El presidente de la inflación cero, Carlos Saúl Menem, había obtenido la reelección en 1995 con el cuarenta y nueve por ciento de los votos por más que eran los años de la desocupación en más del diecisiete por ciento, del cierre de fábricas y pequeñas empresas y de la pauperización de la clase media. Un concepto de claustro que las políticas menemistas volvieron corriente. Era la forma de decir que éramos más pobres y que la pobreza era un proceso: nadie sabía cuándo ni dónde iba a terminar.
Las oficinas de los diarios Clarín y La Capital estaban en el centro de la ciudad y, cada mañana, hombres y mujeres solían llegar hasta allí para consultar en los avisos clasificados si alguien ofrecía empleo. Podía ser una estación de servicio, un supermercado, un restaurante donde los aspirantes formaban filas. A veces alcanzaban las tres cuadras y salían en los noticieros. Recuerdo que algunos contaban que llevaban dos o tres años desocupados.
Mi hermana estudiaba Comunicación Social y yo cursaba el cuarto año del colegio secundario. El sueldo de mi madre era el único en la casa así que no tuvo tiempo. Uno o dos meses después de quedarse sin empleo se convirtió en vendedora ambulante. Contactaba a colegas y amigas que, por lo general, trabajaban en escuelas y coordinaba citas. Después, cargaba el Citroen 3 CV colorado con pulóveres y libros de una editorial de Buenos Aires y recorría los edificios.
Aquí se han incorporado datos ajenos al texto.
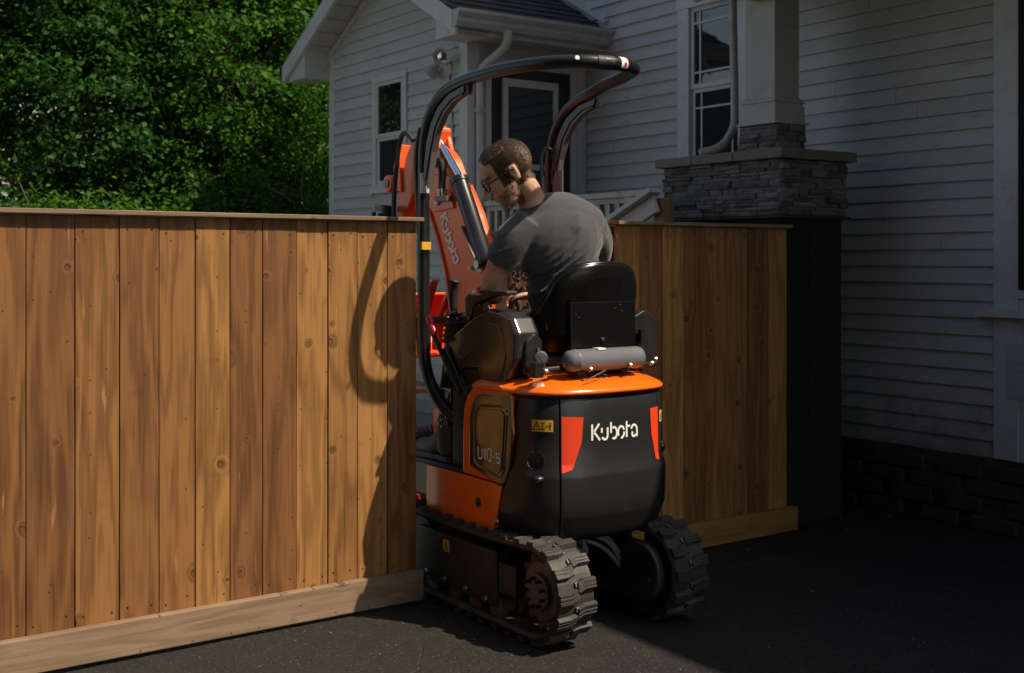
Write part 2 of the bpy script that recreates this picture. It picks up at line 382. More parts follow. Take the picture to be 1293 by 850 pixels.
def crs(pts, n=6, closed=False):
    pts = [Vector(p) for p in pts]; out = []; L = len(pts)
    rng_ = range(L) if closed else range(L-1)
    for i in rng_:
        g = (lambda j: pts[j % L]) if closed else (lambda j: pts[max(0, min(L-1, j))])
        p0, p1, p2, p3 = g(i-1), g(i), g(i+1), g(i+2)
        for k in range(n):
            t = k/n; out.append(.5*((2*p1)+(p2-p0)*t+(2*p0-5*p1+4*p2-p3)*t*t+(3*p1-p0-3*p2+p3)*t**3))
    if not closed: out.append(pts[-1])
    return out

# ------------------------------------------------------------------ setting: ground
def sheet(name, pts, z, m):
    mb = MB(); mb.add([(x, y, z) for x, y in pts], [tuple(range(len(pts)))]); o = mb.build(name, m); o['kind'] = 'structure'; return o
sheet('lawn', [(-300, -300), (300, -300), (300, 300), (-300, 300)], -.03, M['grass'])
g = MB()
nx, ny = 90, 80; vs = []
for j in range(ny+1):
    for i in range(nx+1):
        x = -5+i*(11.3/nx); y = -8+j*(13.4/ny)
        vs.append((x, y, .006*noise.noise(Vector((x*.8, y*.8, 1)))+.0025*noise.noise(Vector((x*4, y*4, 3)))-.002))
g.add(vs, [(j*(nx+1)+i, j*(nx+1)+i+1, (j+1)*(nx+1)+i+1, (j+1)*(nx+1)+i) for j in range(ny) for i in range(nx)])
g.build('driveway', M['asphalt'], smooth=True, kind='structure')
sheet('patio', [(-4, 5.4), (6.3, 5.4), (6.3, 9.5), (-4, 9.5)], -.014, M['paving'])
# ------------------------------------------------------------------ house
house = thing('house', (5.98, 5.5, 0), 'grey clapboard house with a small gabled addition and black framed back door', 'house')
def siding_run(facing, plane, a0, a1, z0, z1, holes=(), top=None, parent=house, jit=.0):
    E_ = .0967; z = z0
    while z < z1-.02:
        ze = min(z+E_, z1); segs = [(a0, a1)]
        if top: segs = [top(z+.03, a0, a1)]
        for (h0, h1, hz0, hz1) in holes:
            if z+.05 > hz0 and z+.05 < hz1:
                ns = []
                for s0, s1 in segs:
                    if s0 < h0: ns.append((s0, min(s1, h0)))
                    if s1 > h1: ns.append((max(s0, h1), s1))
                segs = ns
        if jit:
            ns = []
            for s0, s1 in segs:
                c_ = s0+random.uniform(.3, 2.2)
                while c_ < s1-.25: ns.append((s0, c_-.0012)); s0 = c_+.0012; c_ += random.uniform(1.2, 2.6)
                ns.append((s0, s1))
            segs = ns
        for s0, s1 in segs:
            if s1-s0 < .03: continue
            prof = [(0, 0), (.021, 0), (.004, ze-z+.004), (0, ze-z+.004)]
            mb = MB(); tl = random.uniform(-jit, jit)
            n = 4; vs = []
            for i in range(n+1):
                a = s0+(s1-s0)*i/n; dz = tl*(a-s0)+random.uniform(-jit, jit)*.25
                for (o_, zz) in prof:
                    zz2 = z+zz+(dz if zz < .01 else 0); oo = o_+random.uniform(0, .0012)
                    vs.append((plane-oo, a, zz2) if facing == 'X' else (a, plane-oo, zz2))
            fs = [(i*4+k, i*4+(k+1) % 4, (i+1)*4+(k+1) % 4, (i+1)*4+k) for i in range(n) for k in range(4)] + [(0,1,2,3), (n*4+3, n*4+2, n*4+1, n*4)]
            mb.add(vs, fs); mb.build('clapboard', M['siding'], parent)
        z = ze
XW, XG, YD = 5.98, 4.85, 7.44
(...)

Nadie le reclamaba que cumpliera un horario, no había jefes y aun así las jornadas se extendían por horas para que en casa no notáramos las faltas. Había noches (recuerdo más las de verano, la puerta de la cocina abierta: la brisa que aquietaba el calor) que después de la cena, mi madre tomaba una birome, una libreta, se sentaba a la mesa y hacía cuentas. El pelo rubio por los hombros, la cara más bien delgada, los ojos castaños que se concentraban en un ticket, en los números de un impuesto. Eran los años de la recesión y el efecto tequila.
Ella pensaba que ya estaba en una edad donde debía empezar a descansar y le tocaba empezar de nuevo. Años después me contó de los días en los que subía al Citroen, manejaba hasta la costa y lloraba sola frente al mar para que nadie la viera. Aun así, no se detenía: bailaba salsa, tomaba clases de tango, tenía un grupo de meditación.
Corría 1998 cuando volvió al Trabajo Social. Esta vez como monotributista. La contrató un grupo de unos diez geriátricos, un acuerdo que se renovaba, en ocasiones con suspenso, cada seis meses. Recorría los hogares, pasaba tiempo con los abuelos y sus familias y redactaba informes.
Durante la semana le gustaba ir al cine, los domingos encendía el fuego para el asado o cocinaba sorrentinos. Cenaba con las amigas, pasaba tiempo con la pareja y cuando les alcanzaba se iban de viaje. En el verano del 2000 fueron al sur: Bariloche, El Bolson y cruzaron a Chile.
La noche del 24 de enero de 2001 fue al teatro con una amiga. Cenaron y regresó temprano. A la mañana siguiente la esperaban en uno de los geriátricos. Pero no pudo dormir. Pasó la noche descompuesta: sentía náuseas, más tarde vómitos y su corazón latía tanto que agitaba la tela del piyama. Antes de las ocho tuvo un infarto. Tenía cincuenta y siete, le faltaban tres para jubilarse. A veces recuerdo el telegrama, el día que me contó que lloraba sola frente al mar y pienso en aquellos años, en cuánta vida le habrán quitado.